===== ENTRIES

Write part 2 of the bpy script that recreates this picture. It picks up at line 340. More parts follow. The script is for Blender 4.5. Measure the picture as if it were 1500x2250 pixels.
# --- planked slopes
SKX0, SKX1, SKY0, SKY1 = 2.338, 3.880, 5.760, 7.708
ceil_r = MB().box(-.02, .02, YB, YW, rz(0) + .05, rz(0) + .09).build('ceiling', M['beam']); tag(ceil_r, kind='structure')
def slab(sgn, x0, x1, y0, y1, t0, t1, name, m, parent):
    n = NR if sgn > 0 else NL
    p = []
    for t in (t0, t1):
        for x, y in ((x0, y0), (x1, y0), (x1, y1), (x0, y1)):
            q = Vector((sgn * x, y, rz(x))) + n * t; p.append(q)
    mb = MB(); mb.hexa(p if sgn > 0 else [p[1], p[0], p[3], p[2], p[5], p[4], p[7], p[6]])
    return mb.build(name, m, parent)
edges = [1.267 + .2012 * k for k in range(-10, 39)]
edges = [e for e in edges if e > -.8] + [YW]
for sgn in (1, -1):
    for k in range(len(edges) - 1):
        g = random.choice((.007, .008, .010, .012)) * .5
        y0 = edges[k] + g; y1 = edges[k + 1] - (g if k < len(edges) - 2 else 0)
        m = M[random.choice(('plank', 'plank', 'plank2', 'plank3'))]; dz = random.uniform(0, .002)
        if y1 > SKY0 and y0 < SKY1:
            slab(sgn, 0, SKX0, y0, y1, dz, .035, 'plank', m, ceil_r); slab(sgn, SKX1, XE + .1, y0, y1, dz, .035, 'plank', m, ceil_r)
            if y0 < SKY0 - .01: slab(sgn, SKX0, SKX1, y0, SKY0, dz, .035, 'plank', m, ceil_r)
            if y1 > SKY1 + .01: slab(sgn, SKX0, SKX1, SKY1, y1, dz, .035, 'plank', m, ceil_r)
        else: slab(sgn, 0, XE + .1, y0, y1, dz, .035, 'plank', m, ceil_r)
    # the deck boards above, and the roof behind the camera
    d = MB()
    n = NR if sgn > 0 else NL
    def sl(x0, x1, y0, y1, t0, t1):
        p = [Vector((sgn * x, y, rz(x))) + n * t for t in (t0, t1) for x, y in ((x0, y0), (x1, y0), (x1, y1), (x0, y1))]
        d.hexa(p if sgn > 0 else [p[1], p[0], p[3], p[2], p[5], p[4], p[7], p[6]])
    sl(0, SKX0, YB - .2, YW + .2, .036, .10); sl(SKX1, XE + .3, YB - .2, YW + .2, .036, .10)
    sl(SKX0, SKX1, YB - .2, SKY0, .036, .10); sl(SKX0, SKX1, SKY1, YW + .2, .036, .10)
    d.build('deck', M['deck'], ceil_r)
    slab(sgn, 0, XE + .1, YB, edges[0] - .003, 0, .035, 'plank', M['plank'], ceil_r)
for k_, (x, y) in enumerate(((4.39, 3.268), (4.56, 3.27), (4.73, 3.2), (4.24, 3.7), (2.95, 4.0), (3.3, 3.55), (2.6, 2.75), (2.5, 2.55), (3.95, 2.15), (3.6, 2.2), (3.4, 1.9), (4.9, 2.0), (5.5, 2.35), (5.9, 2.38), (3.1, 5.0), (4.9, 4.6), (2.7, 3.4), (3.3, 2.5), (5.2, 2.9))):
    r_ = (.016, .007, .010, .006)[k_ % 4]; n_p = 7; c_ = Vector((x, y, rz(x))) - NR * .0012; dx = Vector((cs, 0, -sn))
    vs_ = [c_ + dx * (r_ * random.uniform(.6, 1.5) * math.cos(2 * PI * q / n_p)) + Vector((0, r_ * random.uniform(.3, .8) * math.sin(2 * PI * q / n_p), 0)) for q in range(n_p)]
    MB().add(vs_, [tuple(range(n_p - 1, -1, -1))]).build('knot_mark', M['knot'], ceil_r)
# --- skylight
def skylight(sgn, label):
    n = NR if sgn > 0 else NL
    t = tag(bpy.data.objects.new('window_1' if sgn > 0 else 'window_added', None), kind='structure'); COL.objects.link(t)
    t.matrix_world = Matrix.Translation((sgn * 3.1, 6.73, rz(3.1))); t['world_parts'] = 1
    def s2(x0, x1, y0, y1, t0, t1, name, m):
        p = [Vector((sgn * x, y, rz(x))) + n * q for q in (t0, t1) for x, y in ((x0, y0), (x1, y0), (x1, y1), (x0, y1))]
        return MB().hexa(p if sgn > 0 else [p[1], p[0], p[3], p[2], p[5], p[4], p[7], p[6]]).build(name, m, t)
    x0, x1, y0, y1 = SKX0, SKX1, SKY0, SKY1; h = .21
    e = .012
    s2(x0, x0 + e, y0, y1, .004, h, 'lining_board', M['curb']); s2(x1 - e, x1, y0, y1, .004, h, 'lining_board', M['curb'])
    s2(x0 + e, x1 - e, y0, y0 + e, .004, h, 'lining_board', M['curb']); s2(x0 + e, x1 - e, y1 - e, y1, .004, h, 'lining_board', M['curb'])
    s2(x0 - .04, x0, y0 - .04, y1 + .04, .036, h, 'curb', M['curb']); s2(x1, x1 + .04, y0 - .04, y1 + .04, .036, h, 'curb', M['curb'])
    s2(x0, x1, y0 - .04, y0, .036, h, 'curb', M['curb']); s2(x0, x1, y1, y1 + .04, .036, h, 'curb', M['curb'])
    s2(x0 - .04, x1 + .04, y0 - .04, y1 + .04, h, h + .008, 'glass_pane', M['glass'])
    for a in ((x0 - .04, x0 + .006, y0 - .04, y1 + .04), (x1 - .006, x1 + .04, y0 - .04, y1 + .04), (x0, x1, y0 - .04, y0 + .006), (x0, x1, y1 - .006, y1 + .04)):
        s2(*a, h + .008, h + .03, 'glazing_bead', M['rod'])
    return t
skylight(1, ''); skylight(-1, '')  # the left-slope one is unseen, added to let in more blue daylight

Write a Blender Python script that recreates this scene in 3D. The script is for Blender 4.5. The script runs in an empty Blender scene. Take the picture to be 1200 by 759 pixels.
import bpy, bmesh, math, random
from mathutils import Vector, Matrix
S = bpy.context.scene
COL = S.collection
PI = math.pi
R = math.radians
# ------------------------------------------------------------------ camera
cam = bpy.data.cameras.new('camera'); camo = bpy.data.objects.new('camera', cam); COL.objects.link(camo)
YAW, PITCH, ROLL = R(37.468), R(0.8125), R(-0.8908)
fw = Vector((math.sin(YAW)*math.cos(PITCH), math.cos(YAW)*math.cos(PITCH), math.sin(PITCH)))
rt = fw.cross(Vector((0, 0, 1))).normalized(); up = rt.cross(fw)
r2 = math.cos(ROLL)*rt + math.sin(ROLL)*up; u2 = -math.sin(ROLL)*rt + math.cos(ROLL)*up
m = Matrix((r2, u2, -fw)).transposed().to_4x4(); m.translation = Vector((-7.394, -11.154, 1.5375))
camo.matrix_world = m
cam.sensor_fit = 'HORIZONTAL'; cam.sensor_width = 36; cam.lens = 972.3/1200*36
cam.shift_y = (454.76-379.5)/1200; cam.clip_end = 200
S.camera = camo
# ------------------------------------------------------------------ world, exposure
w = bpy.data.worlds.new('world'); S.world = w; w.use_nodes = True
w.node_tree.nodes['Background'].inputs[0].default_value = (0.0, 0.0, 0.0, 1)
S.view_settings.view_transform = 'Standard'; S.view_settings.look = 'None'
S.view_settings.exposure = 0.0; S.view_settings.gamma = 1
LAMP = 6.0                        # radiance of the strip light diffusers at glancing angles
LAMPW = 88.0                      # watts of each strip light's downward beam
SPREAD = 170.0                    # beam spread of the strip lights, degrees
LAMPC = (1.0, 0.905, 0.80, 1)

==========

WHAT TO PRODUCE ::
All entries shown above should be printed again exactly.

FINAL RESULT ::
Write part 2 of the bpy script that recreates this picture. It picks up at line 340. More parts follow. The script is for Blender 4.5. Measure the picture as if it were 1500x2250 pixels.
# --- planked slopes
SKX0, SKX1, SKY0, SKY1 = 2.338, 3.880, 5.760, 7.708
ceil_r = MB().box(-.02, .02, YB, YW, rz(0) + .05, rz(0) + .09).build('ceiling', M['beam']); tag(ceil_r, kind='structure')
def slab(sgn, x0, x1, y0, y1, t0, t1, name, m, parent):
    n = NR if sgn > 0 else NL
    p = []
    for t in (t0, t1):
        for x, y in ((x0, y0), (x1, y0), (x1, y1), (x0, y1)):
            q = Vector((sgn * x, y, rz(x))) + n * t; p.append(q)
    mb = MB(); mb.hexa(p if sgn > 0 else [p[1], p[0], p[3], p[2], p[5], p[4], p[7], p[6]])
    return mb.build(name, m, parent)
edges = [1.267 + .2012 * k for k in range(-10, 39)]
edges = [e for e in edges if e > -.8] + [YW]
for sgn in (1, -1):
    for k in range(len(edges) - 1):
        g = random.choice((.007, .008, .010, .012)) * .5
        y0 = edges[k] + g; y1 = edges[k + 1] - (g if k < len(edges) - 2 else 0)
        m = M[random.choice(('plank', 'plank', 'plank2', 'plank3'))]; dz = random.uniform(0, .002)
        if y1 > SKY0 and y0 < SKY1:
            slab(sgn, 0, SKX0, y0, y1, dz, .035, 'plank', m, ceil_r); slab(sgn, SKX1, XE + .1, y0, y1, dz, .035, 'plank', m, ceil_r)
            if y0 < SKY0 - .01: slab(sgn, SKX0, SKX1, y0, SKY0, dz, .035, 'plank', m, ceil_r)
            if y1 > SKY1 + .01: slab(sgn, SKX0, SKX1, SKY1, y1, dz, .035, 'plank', m, ceil_r)
        else: slab(sgn, 0, XE + .1, y0, y1, dz, .035, 'plank', m, ceil_r)
    # the deck boards above, and the roof behind the camera
    d = MB()
    n = NR if sgn > 0 else NL
    def sl(x0, x1, y0, y1, t0, t1):
        p = [Vector((sgn * x, y, rz(x))) + n * t for t in (t0, t1) for x, y in ((x0, y0), (x1, y0), (x1, y1), (x0, y1))]
        d.hexa(p if sgn > 0 else [p[1], p[0], p[3], p[2], p[5], p[4], p[7], p[6]])
    sl(0, SKX0, YB - .2, YW + .2, .036, .10); sl(SKX1, XE + .3, YB - .2, YW + .2, .036, .10)
    sl(SKX0, SKX1, YB - .2, SKY0, .036, .10); sl(SKX0, SKX1, SKY1, YW + .2, .036, .10)
    d.build('deck', M['deck'], ceil_r)
    slab(sgn, 0, XE + .1, YB, edges[0] - .003, 0, .035, 'plank', M['plank'], ceil_r)
for k_, (x, y) in enumerate(((4.39, 3.268), (4.56, 3.27), (4.73, 3.2), (4.24, 3.7), (2.95, 4.0), (3.3, 3.55), (2.6, 2.75), (2.5, 2.55), (3.95, 2.15), (3.6, 2.2), (3.4, 1.9), (4.9, 2.0), (5.5, 2.35), (5.9, 2.38), (3.1, 5.0), (4.9, 4.6), (2.7, 3.4), (3.3, 2.5), (5.2, 2.9))):
    r_ = (.016, .007, .010, .006)[k_ % 4]; n_p = 7; c_ = Vector((x, y, rz(x))) - NR * .0012; dx = Vector((cs, 0, -sn))
    vs_ = [c_ + dx * (r_ * random.uniform(.6, 1.5) * math.cos(2 * PI * q / n_p)) + Vector((0, r_ * random.uniform(.3, .8) * math.sin(2 * PI * q / n_p), 0)) for q in range(n_p)]
    MB().add(vs_, [tuple(range(n_p - 1, -1, -1))]).build('knot_mark', M['knot'], ceil_r)
# --- skylight
def skylight(sgn, label):
    n = NR if sgn > 0 else NL
    t = tag(bpy.data.objects.new('window_1' if sgn > 0 else 'window_added', None), kind='structure'); COL.objects.link(t)
    t.matrix_world = Matrix.Translation((sgn * 3.1, 6.73, rz(3.1))); t['world_parts'] = 1
    def s2(x0, x1, y0, y1, t0, t1, name, m):
        p = [Vector((sgn * x, y, rz(x))) + n * q for q in (t0, t1) for x, y in ((x0, y0), (x1, y0), (x1, y1), (x0, y1))]
        return MB().hexa(p if sgn > 0 else [p[1], p[0], p[3], p[2], p[5], p[4], p[7], p[6]]).build(name, m, t)
    x0, x1, y0, y1 = SKX0, SKX1, SKY0, SKY1; h = .21
    e = .012
    s2(x0, x0 + e, y0, y1, .004, h, 'lining_board', M['curb']); s2(x1 - e, x1, y0, y1, .004, h, 'lining_board', M['curb'])
    s2(x0 + e, x1 - e, y0, y0 + e, .004, h, 'lining_board', M['curb']); s2(x0 + e, x1 - e, y1 - e, y1, .004, h, 'lining_board', M['curb'])
    s2(x0 - .04, x0, y0 - .04, y1 + .04, .036, h, 'curb', M['curb']); s2(x1, x1 + .04, y0 - .04, y1 + .04, .036, h, 'curb', M['curb'])
    s2(x0, x1, y0 - .04, y0, .036, h, 'curb', M['curb']); s2(x0, x1, y1, y1 + .04, .036, h, 'curb', M['curb'])
    s2(x0 - .04, x1 + .04, y0 - .04, y1 + .04, h, h + .008, 'glass_pane', M['glass'])
    for a in ((x0 - .04, x0 + .006, y0 - .04, y1 + .04), (x1 - .006, x1 + .04, y0 - .04, y1 + .04), (x0, x1, y0 - .04, y0 + .006), (x0, x1, y1 - .006, y1 + .04)):
        s2(*a, h + .008, h + .03, 'glazing_bead', M['rod'])
    return t
skylight(1, ''); skylight(-1, '')  # the left-slope one is unseen, added to let in more blue daylight

Write a Blender Python script that recreates this scene in 3D. The script is for Blender 4.5. The script runs in an empty Blender scene. Take the picture to be 1200 by 759 pixels.
import bpy, bmesh, math, random
from mathutils import Vector, Matrix
S = bpy.context.scene
COL = S.collection
PI = math.pi
R = math.radians
# ------------------------------------------------------------------ camera
cam = bpy.data.cameras.new('camera'); camo = bpy.data.objects.new('camera', cam); COL.objects.link(camo)
YAW, PITCH, ROLL = R(37.468), R(0.8125), R(-0.8908)
fw = Vector((math.sin(YAW)*math.cos(PITCH), math.cos(YAW)*math.cos(PITCH), math.sin(PITCH)))
rt = fw.cross(Vector((0, 0, 1))).normalized(); up = rt.cross(fw)
r2 = math.cos(ROLL)*rt + math.sin(ROLL)*up; u2 = -math.sin(ROLL)*rt + math.cos(ROLL)*up
m = Matrix((r2, u2, -fw)).transposed().to_4x4(); m.translation = Vector((-7.394, -11.154, 1.5375))
camo.matrix_world = m
cam.sensor_fit = 'HORIZONTAL'; cam.sensor_width = 36; cam.lens = 972.3/1200*36
cam.shift_y = (454.76-379.5)/1200; cam.clip_end = 200
S.camera = camo
# ------------------------------------------------------------------ world, exposure
w = bpy.data.worlds.new('world'); S.world = w; w.use_nodes = True
w.node_tree.nodes['Background'].inputs[0].default_value = (0.0, 0.0, 0.0, 1)
S.view_settings.view_transform = 'Standard'; S.view_settings.look = 'None'
S.view_settings.exposure = 0.0; S.view_settings.gamma = 1
LAMP = 6.0                        # radiance of the strip light diffusers at glancing angles
LAMPW = 88.0                      # watts of each strip light's downward beam
SPREAD = 170.0                    # beam spread of the strip lights, degrees
LAMPC = (1.0, 0.905, 0.80, 1)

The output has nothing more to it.